*Given information*.

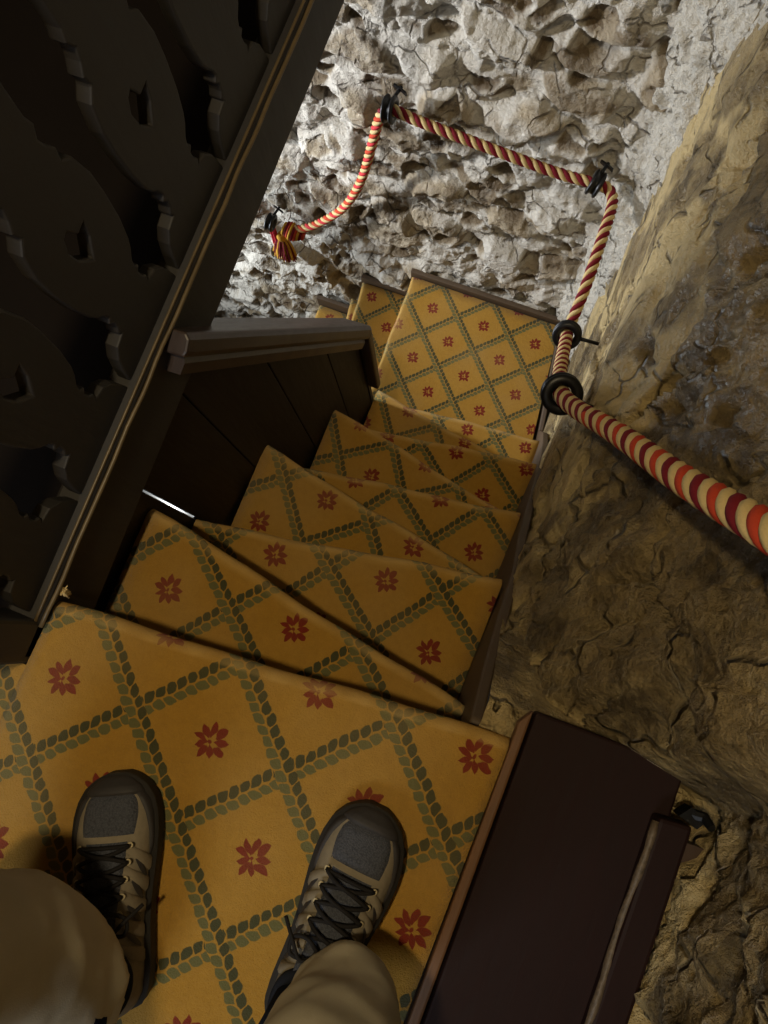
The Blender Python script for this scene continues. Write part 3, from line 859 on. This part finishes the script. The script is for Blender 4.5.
# ------------------------------------------------------------------ person: trousers, socks, shoes
person = thing('person', 'person standing on the top landing in taupe trousers and hiking shoes, seen from above', 'person', (-.12, -.55, 0))
def shoe(ankle, yaw, side):
    """side=+1: right foot; foot axis +Y before yaw; heel at -.075, toe at +.225 from ankle"""
    WS = 1.08
    root = bpy.data.objects.new('shoe', None); root.location = V3(ankle) - person.location; link(root, person)
    cy, sy = math.cos(yaw), math.sin(yaw)
    def W(p): return V3((ankle[0] + p[0] * cy - p[1] * sy, ankle[1] + p[0] * sy + p[1] * cy, p[2]))
    st_ = [  # y, half width medial, half width lateral, top z, ridge sharpness
        (-.082, .012, .012, .060), (-.076, .026, .026, .078), (-.060, .034, .034, .088), (-.030, .037, .038, .090), (.000, .037, .039, .094), (.030, .037, .041, .099),
        (.060, .039, .044, .093), (.090, .043, .048, .083), (.120, .047, .051, .073), (.150, .049, .052, .064), (.175, .048, .049, .058), (.195, .043, .043, .053), (.212, .033, .033, .046), (.224, .018, .018, .036), (.229, .006, .006, .028)]
    Y = [s[0] for s in st_]
    def prof(y):
        y = min(max(y, Y[0]), Y[-1])
        for i in range(len(Y) - 1):
            if Y[i] <= y <= Y[i + 1]:
                t = (y - Y[i]) / (Y[i + 1] - Y[i]); t_ = t
                return [(st_[i][j] * (1 - t_) + st_[i + 1][j] * t_) * (WS if j < 3 else 1) for j in (1, 2, 3)]
    def S(y, a, off=0.):
        """a in [0, pi]: 0 = right rim of the sole, pi = left rim"""
        m_, l_, h_ = prof(y)
        if side > 0: wl, wr = m_, l_
        else: wl, wr = l_, m_
        ca, sa = math.cos(a), math.sin(a)
        w = wr if ca > 0 else wl
        ex = .72; shift = .006 * side * (y / .2) * -1
        x = math.copysign(abs(ca) ** ex, ca) * (w + off) + shift
        z = .022 + (abs(sa) ** .80) * (h_ - .022 + off)
        return W((x, y, z))
    def surf(mb, y0, y1, a0, a1, off, ny=14, na=12, mi=0, shape=None):
        v = []; f = []
        for i in range(ny + 1):
            for j in range(na + 1):
                ty = i / ny; ta = j / na
                y = y0 + (y1 - y0) * ty; b0, b1 = a0, a1
                if shape: b0, b1 = shape(ty, a0, a1)
                a = b0 + (b1 - b0) * ta
                edge = min(1, 6 * min(ta, 1 - ta), 6 * min(ty, 1 - ty))
                v.append(S(y, a, off * edge if off > 0 else off))
        for i in range(ny):
            for j in range(na):
                q = i * (na + 1) + j; f.append((q, q + 1, q + na + 2, q + na + 1))
        mb.add(v, f, mi)
    # upper
    u_ = MB(); surf(u_, -.082, .229, 0, math.pi, 0, 60, 36); u_.build('upper', M['shoe_upper'], root, True)
    # sole with rand
    s_ = MB(); v = []; f = []
    ring = []
    for i in range(31): ring.append((-.086 + .320 * i / 30, 1))
    outl = []
    for i in range(33):
        y = -.082 + (.311) * (.5 - .5 * math.cos(math.pi * i / 32)); m_, l_, h_ = prof(y); wr = l_ if side > 0 else m_
        outl.append((wr + .005 - .006 * side * (y / .2), y))
    for i in range(32, -1, -1):
        y = -.082 + (.311) * (.5 - .5 * math.cos(math.pi * i / 32)); m_, l_, h_ = prof(y); wl = m_ if side > 0 else l_
        outl.append((-wl - .005 - .006 * side * (y / .2), y))
    n_ = len(outl)
    for z, g in ((.001, .0), (.010, .002), (.024, .001), (.034, -.003)):
        for x, y in outl: v.append(W((x + math.copysign(g, x), y * (1 + g), z)))
    for k in range(3):
        for i in range(n_): f.append((k * n_ + i, k * n_ + (i + 1) % n_, (k + 1) * n_ + (i + 1) % n_, (k + 1) * n_ + i))
    f.append(tuple(range(n_ - 1, -1, -1))); f.append(tuple(3 * n_ + i for i in range(n_)))
    s_.add(v, f); s_.build('sole', M['sole'], root, True)
    # toe bumper, vamp mesh, side overlays, tongue
    pi = math.pi
    t_ = MB(); surf(t_, .200, .2285, .02, pi - .02, .004, 14, 24)
    surf(t_, .115, .206, .04, .84, .004, 14, 8, 0, lambda t, a, b: (a, .26 + (b - .26) * t ** 1.6)); surf(t_, .115, .206, pi - .84, pi - .04, .004, 14, 8, 0, lambda t, a, b: (pi - .26 - .58 * t ** 1.6, b))
    t_.build('toe_cap', M['shoe_toe'], root, True)
    t_ = MB(); surf(t_, .150, .203, .80, pi - .80, .0030, 14, 16, 0, lambda t, a, b: (a + .18 * (1 - t) ** 2 + .5 * max(0, t - .75), b - .18 * (1 - t) ** 2 - .5 * max(0, t - .75)))
    t_.build('vamp_mesh', M['shoe_mesh'], root, True)
    t_ = MB(); surf(t_, .030, .142, 1.14, pi - 1.14, .0045, 18, 12); surf(t_, .010, .034, 1.05, pi - 1.05, .012, 6, 12); t_.build('tongue', M['shoe_mesh'], root, True)
    for sg in (0, 1):
        for y0, da in ((.134, 0), (.108, .0), (.080, .0), (.050, 0), (.018, 0)):
            a0, a1 = (.18, 1.16) if sg == 0 else (pi - .18, pi - 1.16)
            t_ = MB(); nseg = 10; wv = .0085
            v = []; f = []
            for i in range(nseg + 1):
                t = i / nseg; a = a0 + (a1 - a0) * t; y = y0 - .028 * (1 - t)
                for dy, of in ((-wv, .001), (-wv * .6, .004), (wv * .6, .004), (wv, .001)): v.append(S(y + dy * (1.2 - .5 * t), a, of))
            for i in range(nseg):
                for j in range(3): f.append((i * 4 + j, i * 4 + j + 1, i * 4 + j + 5, i * 4 + j + 4))
            t_.add(v, f); t_.build('overlay', M['shoe_upper'], root, True)
    for sg in (0, 1):
        for y0 in (.121, .094, .065, .034):
            a0, a1 = (.30, .85) if sg == 0 else (pi - .30, pi - .85)
            t_ = MB(); v = []; f = []
            for i in range(9):
                t = i / 8; a = a0 + (a1 - a0) * t; y = y0 - .028 * (1 - t)
                hw = .0055 * math.sin(pi * (.15 + .7 * t))
                for dy in (-hw, 0, hw): v.append(S(y + dy, a, .0025 if dy else .0032))
            for i in range(8):
                for j in range(2): f.append((i * 3 + j, i * 3 + j + 1, i * 3 + j + 4, i * 3 + j + 3))
            t_.add(v, f); t_.build('side_panel', M['shoe_toe'], root, True)
    # laces
    l_ = MB()
    rows = [.138, .118, .098, .078, .058]
    al, ar = 1.12, pi - 1.12
    for i, y in enumerate(rows):
        pts = [S(y, al + (ar - al) * t, .0085 + .002 * math.sin(pi * t)) for t in np.linspace(0, 1, 9)]
        if i == 0: l_.tube(pts, .0029, 7)
        if i < len(rows) - 1:
            y2 = rows[i + 1]
            l_.tube([S(y + (y2 - y) * t, al + (ar - al) * t, .009 + .003 * math.sin(pi * t)) for t in np.linspace(0, 1, 11)], .0029, 7)
            l_.tube([S(y + (y2 - y) * t, ar + (al - ar) * t, .0095 + .0055 * math.sin(pi * t)) for t in np.linspace(0, 1, 11)], .0029, 7)
        for a in (al - .03, ar + .03):
            p = S(y, a, .006); eye = MB(); eye.lathe(p, S(y, a, .02) - p, [(.002, 0), (.0042, 0), (.0042, .0022), (.002, .0022)], 12); eye.build('eyelet', M['eyelet'], root, True)
    kc = S(.050, pi / 2, .014)
    l_.lathe(kc, (W((1, 0, 0)) - W((0, 0, 0))), [(.001, -.009), (.006, -.006), (.0072, 0), (.006, .006), (.001, .009)], 12)
    for sg in (1, -1):
        lp = spline([kc, kc + (W((sg * .022, .014, .004)) - W((0, 0, 0))), kc + (W((sg * .040, .004, -.008)) - W((0, 0, 0))), kc + (W((sg * .036, -.016, -.010)) - W((0, 0, 0))), kc + (W((sg * .014, -.010, .002)) - W((0, 0, 0))), kc], 8)
        l_.tube(lp, .0028, 7)
        l_.tube(spline([kc, kc + (W((sg * .02, -.012, .006)) - W((0, 0, 0))), kc + (W((sg * .042, .004, -.004)) - W((0, 0, 0))), kc + (W((sg * .060, .018, -.018)) - W((0, 0, 0)))], 8), .0026, 7)
    l_.build('laces', M['lace'], root, True)
    # padded collar and sock
    c_ = MB()
    cpts = []
    for i in range(33):
        a = 2 * pi * i / 32
        cpts.append(W((.030 * math.cos(a), -.022 + .045 * math.sin(a), .088 + .010 * math.cos(2 * a) * -1 + .012 * math.sin(a))))
    c_.tube(cpts, .0095, 10, caps=False); c_.build('collar', M['collar'], root, True)
    k_ = MB(); v = []; 
    kp = [W((0, -.020, .06)), W((0, -.024, .09)), W((0, -.030, .13)), W((0, -.034, .19))]
    k_.tube(kp, [.033, .034, .036, .040], 20); k_.build('sock', M['sock'], root, True)
    return root
shoe((-.240, -.548, 0), math.radians(27), -1)
shoe((.022, -.470, 0), math.radians(-3), 1)

def trousers():
    mb = MB()
    def leg(path_, rad_, n=28, seed=0):
        P = spline(path_, 10); m_ = len(P)
        R_ = np.interp(np.linspace(0, len(rad_) - 1, m_), range(len(rad_)), rad_)
        v = []; f = []
        for i, p in enumerate(P):
            for j in range(n):
                a = 2 * math.pi * j / n
                wr = 1 + .022 * math.sin(3 * a + seed + i * .35) + .014 * math.sin(i * 1.1 + 2 * a + seed) + .010 * math.sin(5 * a - i * .6)
                v.append(p + V3((math.cos(a) * R_[i] * wr, math.sin(a) * R_[i] * wr * 1.08, .012 * math.sin(a + seed) if i == 0 else 0)))
        for i in range(m_ - 1):
            for j in range(n):
                k = (j + 1) % n; f.append((i * n + j, i * n + k, (i + 1) * n + k, (i + 1) * n + j))
        f.append(tuple(range(n - 1, -1, -1))); f.append(tuple((m_ - 1) * n + j for j in range(n)))
        mb.add(v, f)
    leg([(-.300, -.590, .110), (-.315, -.545, .22), (-.345, -.490, .36), (-.315, -.475, .50), (-.275, -.57, .68), (-.24, -.66, .86)], [.118, .112, .098, .092, .100, .105], seed=0)
    leg([(.072, -.455, .120), (.070, -.450, .22), (.062, -.452, .36), (.022, -.50, .50), (.0, -.59, .68), (-.04, -.66, .86)], [.070, .074, .078, .084, .094, .105], seed=2)
    # hips
    v = []; f = []; n = 32
    for i, (z, rx, ry) in enumerate(((.72, .14, .10), (.80, .185, .125), (.88, .19, .13), (.96, .18, .125), (1.02, .172, .118))):
        for j in range(n):
            a = 2 * math.pi * j / n; v.append((-.14 + rx * math.cos(a), -.66 + ry * math.sin(a), z))
    for i in range(4):
        for j in range(n):
            k = (j + 1) % n; f.append((i * n + j, i * n + k, (i + 1) * n + k, (i + 1) * n + j))
    f.append(tuple(range(n - 1, -1, -1))); f.append(tuple(4 * n + j for j in range(n)))
    mb.add(v, f)
    o = mb.build('trousers', M['trouser'], person, True)
    r_ = o.modifiers.new('union', 'REMESH'); r_.mode = 'VOXEL'; r_.voxel_size = .009; r_.use_smooth_shade = True
    s_ = o.modifiers.new('soft', 'SMOOTH'); s_.factor = .5; s_.iterations = 4
    tx = bpy.data.textures.new('cloth_folds', 'CLOUDS'); tx.noise_scale = .09
    d_ = o.modifiers.new('folds', 'DISPLACE'); d_.texture = tx; d_.strength = .016; d_.mid_level = .5
trousers()

# ------------------------------------------------------------------ lights
def lamp(name, typ, loc, energy, col, target=None, **kw):
    l = bpy.data.lights.new(name, typ); l.energy = energy; l.color = col
    for k, v in kw.items(): setattr(l, k, v)
    o = bpy.data.objects.new(name, l); o.location = loc; COL.objects.link(o)
    if target is not None:
        o.rotation_euler = (V3(target) - V3(loc)).to_track_quat('-Z', 'Y').to_euler()
    return o
lamp('warm_ceiling_lamp', 'POINT', (-.34, -.06, 2.2), 70, (1., .81, .49), shadow_soft_size=.05)
lamp('stairwell_daylight_spot', 'SPOT', (-2.3, .72, -.50), 210, (.93, .95, 1.), (-.60, 1.5, -1.05), spot_size=math.radians(66), spot_blend=.55, shadow_soft_size=.08)  # added spot standing in for daylight, cone shaped to spare the right wall
lamp('lower_window', 'AREA', (-2.6, 1.0, -2.1), 46, (.85, .92, 1.), (-.6, 1.4, -2.1), shape='RECTANGLE', size=.5, size_y=.9)
lamp('landing_cool_light', 'AREA', (-.35, -1.55, 1.6), 15, (.86, .93, 1.), (.1, -.3, .2), shape='RECTANGLE', size=.5, size_y=.6)  # cool area light added behind the landing, source unseen
lamp('joint_glow_lamp', 'POINT', (-.66, .05, -.8), 2.0, (.85, .92, 1.), shadow_soft_size=.03)  # lamp added in the void to stand in for daylight through the joint
w = bpy.data.worlds.new('World'); sc.world = w; w.use_nodes = True
w.node_tree.nodes['Background'].inputs[0].default_value = (.6, .52, .42, 1); w.node_tree.nodes['Background'].inputs[1].default_value = .02

# ------------------------------------------------------------------ camera
cd = bpy.data.cameras.new('camera'); cam = bpy.data.objects.new('camera', cd); COL.objects.link(cam)
r = V3((.92615736, .37362965, -.05131685)); u = V3((-.36128023, .91800577, .16352981)); fw = V3((-.10820875, .13291457, -.98520281))
cam.matrix_world = Matrix(((r.x, u.x, -fw.x, 0), (r.y, u.y, -fw.y, 0), (r.z, u.z, -fw.z, 1.15), (0, 0, 0, 1)))
cd.sensor_fit = 'VERTICAL'; cd.sensor_height = 36.; cd.sensor_width = 27.; cd.lens = 763.02 / 1024 * 36.; cd.clip_start = .02
sc.camera = cam
sc.view_settings.view_transform = 'Standard'; sc.view_settings.look = 'None'; sc.view_settings.exposure = 0; sc.view_settings.gamma = 1
sc.view_settings.use_curve_mapping = False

*Your objective*.
Copy every line that contains the string "from".

*The completed task*.
The Blender Python script for this scene continues. Write part 3, from line 859 on. This part finishes the script. The script is for Blender 4.5.
person = thing('person', 'person standing on the top landing in taupe trousers and hiking shoes, seen from above', 'person', (-.12, -.55, 0))
    """side=+1: right foot; foot axis +Y before yaw; heel at -.075, toe at +.225 from ankle"""